After legal challenges from unhappy suppliers, principally two of the leading firms in the construction consulting world, EC Harris and Turner and Townsend, the UK SBS framework for “Project Management and Full Design Team Services” has been scrapped. It would have covered project management, cost consultancy, architecture, and engineering, for use by all public sector bodies, but was already a year behind schedule.

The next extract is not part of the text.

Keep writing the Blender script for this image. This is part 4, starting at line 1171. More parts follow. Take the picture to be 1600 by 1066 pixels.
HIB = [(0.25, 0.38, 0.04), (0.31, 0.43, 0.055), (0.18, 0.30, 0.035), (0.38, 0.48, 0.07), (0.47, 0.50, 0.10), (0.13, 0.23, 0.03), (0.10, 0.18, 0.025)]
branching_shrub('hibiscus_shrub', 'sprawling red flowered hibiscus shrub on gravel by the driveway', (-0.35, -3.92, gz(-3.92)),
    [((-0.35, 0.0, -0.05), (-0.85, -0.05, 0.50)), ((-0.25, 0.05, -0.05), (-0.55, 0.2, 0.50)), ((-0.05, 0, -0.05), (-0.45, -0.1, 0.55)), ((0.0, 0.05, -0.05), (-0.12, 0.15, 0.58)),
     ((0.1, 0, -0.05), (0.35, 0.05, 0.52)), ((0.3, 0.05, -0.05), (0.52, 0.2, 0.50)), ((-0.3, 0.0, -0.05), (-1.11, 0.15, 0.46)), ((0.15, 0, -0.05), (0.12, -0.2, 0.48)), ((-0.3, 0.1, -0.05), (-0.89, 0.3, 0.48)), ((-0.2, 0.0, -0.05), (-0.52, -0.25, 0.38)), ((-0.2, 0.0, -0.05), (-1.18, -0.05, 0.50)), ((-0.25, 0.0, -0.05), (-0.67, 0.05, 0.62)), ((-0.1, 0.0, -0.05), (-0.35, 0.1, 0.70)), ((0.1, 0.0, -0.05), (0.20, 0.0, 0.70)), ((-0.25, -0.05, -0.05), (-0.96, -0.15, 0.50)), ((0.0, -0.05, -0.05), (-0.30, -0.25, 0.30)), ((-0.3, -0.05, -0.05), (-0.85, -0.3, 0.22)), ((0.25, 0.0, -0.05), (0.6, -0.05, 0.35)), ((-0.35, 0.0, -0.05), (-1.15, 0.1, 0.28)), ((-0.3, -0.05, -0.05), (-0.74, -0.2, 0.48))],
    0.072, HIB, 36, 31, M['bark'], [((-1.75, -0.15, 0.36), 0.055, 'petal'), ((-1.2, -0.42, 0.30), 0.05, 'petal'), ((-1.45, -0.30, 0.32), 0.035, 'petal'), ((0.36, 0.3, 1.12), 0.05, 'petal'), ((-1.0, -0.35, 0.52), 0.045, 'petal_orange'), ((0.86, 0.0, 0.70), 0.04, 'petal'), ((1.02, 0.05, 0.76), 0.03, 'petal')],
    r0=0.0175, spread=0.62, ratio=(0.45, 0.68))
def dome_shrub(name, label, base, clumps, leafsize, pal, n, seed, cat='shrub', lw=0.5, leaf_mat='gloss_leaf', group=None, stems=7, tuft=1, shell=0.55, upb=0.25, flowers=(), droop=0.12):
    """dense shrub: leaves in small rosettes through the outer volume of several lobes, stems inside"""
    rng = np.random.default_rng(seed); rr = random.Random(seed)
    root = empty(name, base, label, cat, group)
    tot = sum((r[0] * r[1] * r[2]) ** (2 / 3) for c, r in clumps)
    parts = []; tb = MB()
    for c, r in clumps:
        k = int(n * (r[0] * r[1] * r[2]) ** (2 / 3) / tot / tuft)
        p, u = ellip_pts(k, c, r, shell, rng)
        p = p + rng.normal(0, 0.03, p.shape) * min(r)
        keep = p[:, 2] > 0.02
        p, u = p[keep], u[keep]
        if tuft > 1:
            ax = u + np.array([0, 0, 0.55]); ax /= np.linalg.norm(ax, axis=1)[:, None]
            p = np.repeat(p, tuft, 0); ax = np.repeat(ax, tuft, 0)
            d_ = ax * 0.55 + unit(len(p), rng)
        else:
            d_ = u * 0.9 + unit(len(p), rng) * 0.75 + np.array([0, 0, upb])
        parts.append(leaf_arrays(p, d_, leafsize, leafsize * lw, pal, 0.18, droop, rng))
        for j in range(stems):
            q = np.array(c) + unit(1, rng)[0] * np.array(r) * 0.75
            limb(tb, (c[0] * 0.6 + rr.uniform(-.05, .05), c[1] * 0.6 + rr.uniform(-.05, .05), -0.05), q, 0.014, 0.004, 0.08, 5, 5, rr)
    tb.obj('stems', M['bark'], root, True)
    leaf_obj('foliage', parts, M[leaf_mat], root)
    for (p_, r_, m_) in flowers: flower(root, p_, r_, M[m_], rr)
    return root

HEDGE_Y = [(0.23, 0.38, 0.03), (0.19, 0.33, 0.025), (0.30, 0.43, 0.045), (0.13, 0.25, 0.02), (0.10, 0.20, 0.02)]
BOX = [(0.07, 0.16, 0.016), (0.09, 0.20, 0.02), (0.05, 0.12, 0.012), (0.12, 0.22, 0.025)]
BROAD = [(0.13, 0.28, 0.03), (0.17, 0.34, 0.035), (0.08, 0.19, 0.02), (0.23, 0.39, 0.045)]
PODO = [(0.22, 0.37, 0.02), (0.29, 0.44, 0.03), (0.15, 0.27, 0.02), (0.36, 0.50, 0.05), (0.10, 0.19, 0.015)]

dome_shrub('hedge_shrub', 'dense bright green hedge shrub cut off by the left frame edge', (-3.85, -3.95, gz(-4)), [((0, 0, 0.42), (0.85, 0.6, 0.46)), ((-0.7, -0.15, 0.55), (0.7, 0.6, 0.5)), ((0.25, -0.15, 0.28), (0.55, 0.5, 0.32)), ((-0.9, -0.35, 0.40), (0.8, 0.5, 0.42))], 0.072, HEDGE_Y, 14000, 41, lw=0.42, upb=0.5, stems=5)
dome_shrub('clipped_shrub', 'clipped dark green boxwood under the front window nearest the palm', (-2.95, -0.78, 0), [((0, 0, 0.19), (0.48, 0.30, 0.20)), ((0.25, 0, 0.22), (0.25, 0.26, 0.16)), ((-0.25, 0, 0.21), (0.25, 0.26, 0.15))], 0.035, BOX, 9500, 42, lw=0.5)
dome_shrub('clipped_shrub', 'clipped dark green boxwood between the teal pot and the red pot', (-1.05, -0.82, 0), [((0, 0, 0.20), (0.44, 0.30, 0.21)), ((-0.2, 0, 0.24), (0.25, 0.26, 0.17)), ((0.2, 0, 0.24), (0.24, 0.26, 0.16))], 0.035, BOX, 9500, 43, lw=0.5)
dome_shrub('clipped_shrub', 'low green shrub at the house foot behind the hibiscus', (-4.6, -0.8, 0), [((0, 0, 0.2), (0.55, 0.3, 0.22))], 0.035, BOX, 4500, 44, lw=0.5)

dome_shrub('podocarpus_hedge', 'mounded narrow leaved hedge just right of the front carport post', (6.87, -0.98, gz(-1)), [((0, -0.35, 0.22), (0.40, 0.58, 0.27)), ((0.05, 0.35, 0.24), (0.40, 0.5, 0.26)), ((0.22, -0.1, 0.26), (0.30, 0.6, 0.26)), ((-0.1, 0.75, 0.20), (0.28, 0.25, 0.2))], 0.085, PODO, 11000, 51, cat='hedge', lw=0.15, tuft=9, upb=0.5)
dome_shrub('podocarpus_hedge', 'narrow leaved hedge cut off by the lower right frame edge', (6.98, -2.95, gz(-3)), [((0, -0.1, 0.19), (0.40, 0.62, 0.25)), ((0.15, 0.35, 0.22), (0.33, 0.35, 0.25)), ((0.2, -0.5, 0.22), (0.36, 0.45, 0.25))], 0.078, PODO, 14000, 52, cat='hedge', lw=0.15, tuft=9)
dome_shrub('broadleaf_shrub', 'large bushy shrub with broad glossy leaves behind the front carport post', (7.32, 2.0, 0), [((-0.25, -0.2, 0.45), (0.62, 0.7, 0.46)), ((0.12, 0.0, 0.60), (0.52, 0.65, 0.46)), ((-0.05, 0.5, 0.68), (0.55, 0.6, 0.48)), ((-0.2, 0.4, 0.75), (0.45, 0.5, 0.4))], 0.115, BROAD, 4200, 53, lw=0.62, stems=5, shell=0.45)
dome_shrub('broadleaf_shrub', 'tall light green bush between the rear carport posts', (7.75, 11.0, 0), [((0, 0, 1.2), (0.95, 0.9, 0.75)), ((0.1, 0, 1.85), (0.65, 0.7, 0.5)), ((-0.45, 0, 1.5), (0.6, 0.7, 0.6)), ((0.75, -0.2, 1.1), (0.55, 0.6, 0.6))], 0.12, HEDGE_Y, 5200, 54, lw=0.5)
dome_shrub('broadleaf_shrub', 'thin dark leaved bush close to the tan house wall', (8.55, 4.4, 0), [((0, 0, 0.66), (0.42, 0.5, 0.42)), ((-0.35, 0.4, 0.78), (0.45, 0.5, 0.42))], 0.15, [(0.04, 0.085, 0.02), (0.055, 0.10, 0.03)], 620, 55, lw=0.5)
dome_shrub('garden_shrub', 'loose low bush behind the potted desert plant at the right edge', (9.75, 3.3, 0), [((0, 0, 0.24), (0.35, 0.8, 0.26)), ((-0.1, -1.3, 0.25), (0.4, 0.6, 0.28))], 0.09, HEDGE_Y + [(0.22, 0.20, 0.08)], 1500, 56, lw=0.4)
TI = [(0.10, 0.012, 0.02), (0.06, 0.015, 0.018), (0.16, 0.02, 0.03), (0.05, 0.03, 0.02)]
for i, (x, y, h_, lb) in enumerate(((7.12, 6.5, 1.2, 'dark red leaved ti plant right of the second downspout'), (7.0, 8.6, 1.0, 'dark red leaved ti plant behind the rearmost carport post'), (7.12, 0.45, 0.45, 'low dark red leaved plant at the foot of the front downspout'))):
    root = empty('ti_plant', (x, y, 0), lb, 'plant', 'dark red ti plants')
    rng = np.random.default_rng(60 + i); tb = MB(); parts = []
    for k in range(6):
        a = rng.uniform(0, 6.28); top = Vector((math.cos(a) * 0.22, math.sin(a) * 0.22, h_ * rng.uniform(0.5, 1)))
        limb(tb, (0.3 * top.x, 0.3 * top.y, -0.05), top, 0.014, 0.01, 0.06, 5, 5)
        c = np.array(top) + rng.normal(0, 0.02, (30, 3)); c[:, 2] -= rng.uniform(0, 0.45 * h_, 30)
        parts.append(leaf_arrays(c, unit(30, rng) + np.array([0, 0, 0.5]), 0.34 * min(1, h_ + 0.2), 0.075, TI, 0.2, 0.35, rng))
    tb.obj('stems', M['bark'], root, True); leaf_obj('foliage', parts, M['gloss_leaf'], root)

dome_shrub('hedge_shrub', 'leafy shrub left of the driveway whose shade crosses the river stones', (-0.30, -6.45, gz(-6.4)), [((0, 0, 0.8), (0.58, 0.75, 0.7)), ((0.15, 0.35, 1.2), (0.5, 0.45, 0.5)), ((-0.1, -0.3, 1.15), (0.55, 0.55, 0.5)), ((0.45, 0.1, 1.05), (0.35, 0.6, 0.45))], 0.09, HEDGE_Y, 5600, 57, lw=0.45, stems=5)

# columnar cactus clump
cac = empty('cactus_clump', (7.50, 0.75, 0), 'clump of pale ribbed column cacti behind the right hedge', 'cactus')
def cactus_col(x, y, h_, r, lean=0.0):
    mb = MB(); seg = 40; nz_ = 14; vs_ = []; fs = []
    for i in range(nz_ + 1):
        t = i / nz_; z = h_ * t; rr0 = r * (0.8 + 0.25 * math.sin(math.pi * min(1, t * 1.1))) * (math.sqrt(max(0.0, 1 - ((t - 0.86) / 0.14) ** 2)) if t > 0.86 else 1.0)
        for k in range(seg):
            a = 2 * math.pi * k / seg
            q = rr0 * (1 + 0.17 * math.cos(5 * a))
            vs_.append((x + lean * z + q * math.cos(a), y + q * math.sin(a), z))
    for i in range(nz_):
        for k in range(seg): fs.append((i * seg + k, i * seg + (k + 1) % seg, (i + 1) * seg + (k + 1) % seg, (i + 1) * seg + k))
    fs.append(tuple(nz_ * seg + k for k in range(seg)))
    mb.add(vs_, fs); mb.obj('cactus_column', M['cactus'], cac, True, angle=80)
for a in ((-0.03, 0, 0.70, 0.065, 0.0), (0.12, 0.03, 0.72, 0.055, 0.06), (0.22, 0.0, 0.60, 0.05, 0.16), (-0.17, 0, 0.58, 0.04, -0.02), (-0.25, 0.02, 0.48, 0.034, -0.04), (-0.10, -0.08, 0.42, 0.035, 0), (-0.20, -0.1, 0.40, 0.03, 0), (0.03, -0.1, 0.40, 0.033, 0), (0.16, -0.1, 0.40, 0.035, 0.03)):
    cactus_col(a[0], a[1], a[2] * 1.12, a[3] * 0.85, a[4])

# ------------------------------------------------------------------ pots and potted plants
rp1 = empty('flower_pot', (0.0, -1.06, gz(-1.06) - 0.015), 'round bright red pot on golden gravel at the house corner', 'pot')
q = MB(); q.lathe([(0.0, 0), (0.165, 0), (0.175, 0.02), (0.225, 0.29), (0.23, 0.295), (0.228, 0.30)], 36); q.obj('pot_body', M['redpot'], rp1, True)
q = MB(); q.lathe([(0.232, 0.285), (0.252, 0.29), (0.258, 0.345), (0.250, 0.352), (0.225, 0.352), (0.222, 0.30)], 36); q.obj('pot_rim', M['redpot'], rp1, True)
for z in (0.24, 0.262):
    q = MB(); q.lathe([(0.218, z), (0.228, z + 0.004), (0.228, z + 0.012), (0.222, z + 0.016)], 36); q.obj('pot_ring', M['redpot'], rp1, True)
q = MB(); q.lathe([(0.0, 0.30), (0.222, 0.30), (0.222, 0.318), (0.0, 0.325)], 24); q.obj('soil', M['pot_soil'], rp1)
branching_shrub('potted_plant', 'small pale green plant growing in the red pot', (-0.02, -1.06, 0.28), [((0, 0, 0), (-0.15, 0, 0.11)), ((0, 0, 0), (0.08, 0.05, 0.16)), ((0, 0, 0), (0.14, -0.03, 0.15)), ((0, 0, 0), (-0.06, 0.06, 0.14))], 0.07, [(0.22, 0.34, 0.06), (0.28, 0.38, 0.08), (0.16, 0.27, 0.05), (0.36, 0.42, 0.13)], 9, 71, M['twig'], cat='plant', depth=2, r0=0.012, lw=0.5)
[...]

Crown Commercial Services explain that they are “moving into direct procurement of services” as part of the reason behind the decision, but it seems clear that this was a very flawed process — with probably a list of suppliers and commercial arrangements that were sub-optimal. Piecing together the information that we have, it appears that the evaluation of the price in the tender was severely flawed. As Building magazine and website reported in September:

“T&T claimed rivals manipulated UK SBS’ scoring system – which was based solely on prices submitted for consultancy services in the South-east – by providing “very low prices for the South-east” and “very high upwards adjustments to those prices for regional work.” T&T said this was despite the fact regional work ought to be cheaper.

So it looks like the scoring was based purely on prices for this one region, which allowed suppliers to “game” the system by putting in low prices where it mattered to the evaluation. That led to the situation where work would be cheaper in London than it would be in much poorer and lower-cost parts of the country – clearly nonsensical.

But this gaming is not uncommon in tenders. I saw another example recently where the bidders scored points both for the headline prices offered (day rates), and then separately for the volume discounts offered. But that meant you scored more points by offering a price of say €1000 a day with a potential 20% discount than if you offered €500 upfront but with a potential 10% discount!

The mechanics of scoring price was one of the big gaps we noticed when the UK government produced its Lean Procurement guide three years ago. There is much that is good in that approach, but it seemed to treat evaluation as a simple mechanical part of the process. It is not, as this case has proved. We would also observe that public procurement needs people with strong analytical skills, and a facility with numbers that would allow them to look at something like this and say “hang on, there is something wrong here”!

Going back to this UK failure, there is now the prospect of suppliers, whether successful on the original contract award or not, looking for damages to cover substantial bid costs. We suspect they won’t be successful in that, but this fiasco must call into question whether UK SBS is competent to deliver major contracting exercises for the government. On the evidence of this, they are not, and apparently, CCS will take the lead in the re-procurement of the framework.

And it is a warning for all contracting authorities – think very carefully about price evaluation and test out your mechanisms. One piece of advice to finish with. Find a good numbers person, and before you issue the tender, ask them to put themselves in the bidder’s shoes, and see if they can come up with a way of gaming your system!